Weapon creation isn’t quite like the crafting systems of other RPGs, either. At one point you head into the boy’s room, lower your pants and hop onto the urinal. After taking care of business (number two), you save the “shit nugget” to your inventory, and eventually fling it at an enemy for massive damage. Stick of Truth puts the “dung” in dungeon crawler. 

The show’s fiction feels like a part of its gameplay systems, and the demo nicely illustrated some of this connective tissue. Cartman spits epithets at you during a turn-based battle (“Don’t let him Jew-wash your brain!”), and weapons include Cartman’s Mom’s Vibrator. You navigate the politics of South Park Elementary’s social factions – humans, goths, girls, etc. – and manage these relationships through the game’s version of Facebook, which it simply calls “Facebook.”

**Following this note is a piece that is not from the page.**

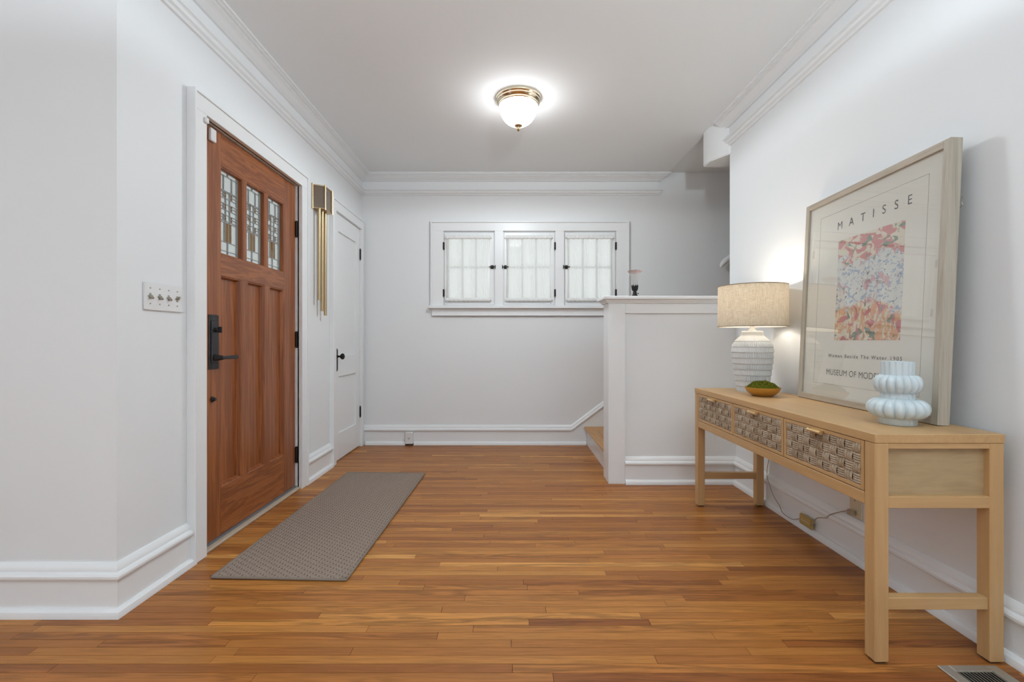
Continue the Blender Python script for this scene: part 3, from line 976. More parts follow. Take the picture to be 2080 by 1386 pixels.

The demo culminates in an epic, real-time screen-filling fart battle between you and Cartman, and it looks plucked directly from a South Park feature film.

“The original concept of the game is that it looks like you’re in a South Park episode,” Stone told The Associated Press. “It’s funny that it took all this high technology to make it look like the show. It is just the show. It’s not a 3D version or a new look of the show. It just looks like you’re in South Park. You can actually run around South Park, and we actually figured out where all the buildings are in relation to each other. We had never done that before.”

Contrary to Parker’s tongue-in-cheek claims (“It’s starting to look like in the next 10 years it’s going to come out,” he told the AP. “We’ve been working on it for 26 years now”), the game is expected to ship later this year for Windows PC, PlayStation 3 and Xbox 360.